Solve absolute value inequality with x and y

Question

I have difficulties to solve this system of inequalities. Normally you would solve it like a normal system of equations just writing $\le$ or $\ge$ instead of $=$. But these contain an absolute value which confuses me. The system I want to solve is this:

$$ \left\{ \begin{array}{c} |x-y| \le 1 \\ |x+y| \le 1 \end{array} \right. $$

I would have written it like that

$$ \left\{ \begin{array}{c} -1 \le x-y \le 1 \\ -1 \le x+y \le 1 \end{array} \right. $$

And by adding the inequalities I would obtain $-1 \le x \le 1$. I can’t get $y$ though.

I don’t understand how my textbook got a third inequality out of the two initial ones

$$ \left\{ \begin{array}{c} -1 \le x-y \le 1 \\ -1 \le y-x \le 1 \\ -1 \le x+y \le 1 \end{array} \right. $$

But with that they can solve the system like so: $(1)+(3): -1 \le x \le 1$ and $(2)+(3): -1 \le y \le 1$.

Answer 1

Let $S$ be the set of points in the cartesian plane which solve the system. In the last line of your question you found that $S$ is contained (and not equal) to the square $[-1,1]\times [-1,1]$.
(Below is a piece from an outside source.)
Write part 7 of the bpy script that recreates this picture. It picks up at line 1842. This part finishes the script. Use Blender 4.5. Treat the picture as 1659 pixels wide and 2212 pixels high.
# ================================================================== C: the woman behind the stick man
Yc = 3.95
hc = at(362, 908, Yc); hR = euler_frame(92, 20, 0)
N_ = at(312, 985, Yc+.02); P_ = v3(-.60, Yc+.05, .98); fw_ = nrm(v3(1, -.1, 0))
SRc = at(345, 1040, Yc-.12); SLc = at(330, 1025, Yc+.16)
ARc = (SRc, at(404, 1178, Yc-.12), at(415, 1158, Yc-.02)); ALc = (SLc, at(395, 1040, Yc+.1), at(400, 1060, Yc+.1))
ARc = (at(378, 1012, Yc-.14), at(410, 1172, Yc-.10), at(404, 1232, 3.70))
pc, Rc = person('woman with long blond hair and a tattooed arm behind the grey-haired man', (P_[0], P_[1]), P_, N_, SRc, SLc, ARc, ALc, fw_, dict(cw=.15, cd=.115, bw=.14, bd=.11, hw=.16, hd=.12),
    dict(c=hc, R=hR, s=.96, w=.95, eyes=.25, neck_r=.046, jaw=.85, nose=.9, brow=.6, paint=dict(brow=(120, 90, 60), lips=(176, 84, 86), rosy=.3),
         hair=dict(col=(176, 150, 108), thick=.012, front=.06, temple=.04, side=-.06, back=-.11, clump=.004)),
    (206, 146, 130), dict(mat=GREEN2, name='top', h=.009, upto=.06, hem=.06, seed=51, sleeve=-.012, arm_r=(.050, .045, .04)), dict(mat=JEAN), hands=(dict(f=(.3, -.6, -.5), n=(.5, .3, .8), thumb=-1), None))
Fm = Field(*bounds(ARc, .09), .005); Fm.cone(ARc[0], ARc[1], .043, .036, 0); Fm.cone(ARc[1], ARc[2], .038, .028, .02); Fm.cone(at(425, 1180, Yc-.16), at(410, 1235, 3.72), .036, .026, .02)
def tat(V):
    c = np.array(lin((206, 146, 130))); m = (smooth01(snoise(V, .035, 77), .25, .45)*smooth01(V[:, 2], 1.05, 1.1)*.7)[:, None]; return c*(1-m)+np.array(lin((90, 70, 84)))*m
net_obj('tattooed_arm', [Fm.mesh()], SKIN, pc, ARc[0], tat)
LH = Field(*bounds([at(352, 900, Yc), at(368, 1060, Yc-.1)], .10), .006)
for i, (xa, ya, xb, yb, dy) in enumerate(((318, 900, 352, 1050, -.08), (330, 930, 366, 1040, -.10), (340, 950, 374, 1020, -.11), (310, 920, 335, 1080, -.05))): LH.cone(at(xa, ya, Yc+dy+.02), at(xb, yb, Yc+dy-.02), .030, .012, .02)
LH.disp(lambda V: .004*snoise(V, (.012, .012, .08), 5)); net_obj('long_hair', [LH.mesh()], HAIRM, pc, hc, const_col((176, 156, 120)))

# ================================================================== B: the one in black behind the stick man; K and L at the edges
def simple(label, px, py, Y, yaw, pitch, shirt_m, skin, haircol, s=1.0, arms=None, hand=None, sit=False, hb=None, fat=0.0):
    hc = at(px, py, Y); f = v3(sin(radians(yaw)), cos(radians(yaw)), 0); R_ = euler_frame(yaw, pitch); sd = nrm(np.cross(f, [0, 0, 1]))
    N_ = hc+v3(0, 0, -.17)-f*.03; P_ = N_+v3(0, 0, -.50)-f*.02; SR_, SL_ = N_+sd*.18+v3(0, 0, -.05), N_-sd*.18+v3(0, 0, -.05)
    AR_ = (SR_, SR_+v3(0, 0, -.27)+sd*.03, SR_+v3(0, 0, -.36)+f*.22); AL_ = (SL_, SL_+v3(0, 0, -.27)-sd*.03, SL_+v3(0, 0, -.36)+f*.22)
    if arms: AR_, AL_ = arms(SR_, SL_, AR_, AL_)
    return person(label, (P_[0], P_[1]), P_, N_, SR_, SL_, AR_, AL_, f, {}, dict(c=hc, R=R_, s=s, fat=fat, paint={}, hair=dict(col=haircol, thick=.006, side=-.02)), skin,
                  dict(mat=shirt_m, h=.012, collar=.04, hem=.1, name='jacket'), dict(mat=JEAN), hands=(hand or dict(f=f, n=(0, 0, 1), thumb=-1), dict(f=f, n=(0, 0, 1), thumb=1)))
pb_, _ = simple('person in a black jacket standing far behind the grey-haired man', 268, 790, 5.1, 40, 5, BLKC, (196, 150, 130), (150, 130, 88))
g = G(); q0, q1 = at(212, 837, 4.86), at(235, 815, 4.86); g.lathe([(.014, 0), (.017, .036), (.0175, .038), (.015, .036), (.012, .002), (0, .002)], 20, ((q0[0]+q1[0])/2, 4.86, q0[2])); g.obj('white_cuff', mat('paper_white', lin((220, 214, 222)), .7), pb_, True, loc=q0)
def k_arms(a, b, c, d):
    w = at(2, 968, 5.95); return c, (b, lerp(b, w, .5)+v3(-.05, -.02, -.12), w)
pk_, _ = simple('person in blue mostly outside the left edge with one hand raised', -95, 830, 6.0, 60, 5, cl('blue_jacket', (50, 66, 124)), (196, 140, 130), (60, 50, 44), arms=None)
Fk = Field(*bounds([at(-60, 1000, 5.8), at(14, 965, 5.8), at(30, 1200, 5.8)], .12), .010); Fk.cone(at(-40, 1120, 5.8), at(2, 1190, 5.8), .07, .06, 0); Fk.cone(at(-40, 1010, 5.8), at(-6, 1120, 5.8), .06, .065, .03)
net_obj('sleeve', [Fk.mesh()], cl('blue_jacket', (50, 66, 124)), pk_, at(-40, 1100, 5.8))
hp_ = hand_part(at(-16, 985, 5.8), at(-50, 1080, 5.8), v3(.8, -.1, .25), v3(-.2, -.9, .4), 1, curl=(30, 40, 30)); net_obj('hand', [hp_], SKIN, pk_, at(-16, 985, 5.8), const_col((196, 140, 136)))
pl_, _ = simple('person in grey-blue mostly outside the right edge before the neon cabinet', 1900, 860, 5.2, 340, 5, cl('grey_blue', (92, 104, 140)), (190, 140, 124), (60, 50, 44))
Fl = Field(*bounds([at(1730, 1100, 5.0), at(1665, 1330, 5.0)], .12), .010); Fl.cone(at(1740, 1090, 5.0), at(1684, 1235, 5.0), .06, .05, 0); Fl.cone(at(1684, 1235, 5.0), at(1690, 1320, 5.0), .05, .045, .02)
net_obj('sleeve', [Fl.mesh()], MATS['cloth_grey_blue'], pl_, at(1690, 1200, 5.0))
Note that $|x-y| \le 1$ is the strip between the lines $y=x-1$ and $y=x+1$. $|x+y| \le 1$ is the strip between the lines $y=-x-1$ and $y=-x+1$. What is the intersection of these two strips? Make a drawing and you will find $S$.

Answer 2

The third equation comes from multiplying by a negative. The inequality $-1 \leq x - y \leq 1$ is equivalent to multiplying it through by a constant, like -1, yielding the inequality $1 \geq y -x \geq -1$ (you must flip the signs when multiplying by a negative). If we want to keep the original phrasing and use a less than or equal to sign, we just shift the order, and the inequality becomes $ -1 \leq y-x \leq 1$

It's really similar to solving a system of equations where you would multiply the equation by a constant so that adding the equations cancels out a term. We did the exact same thing here, and the constant was $-1$.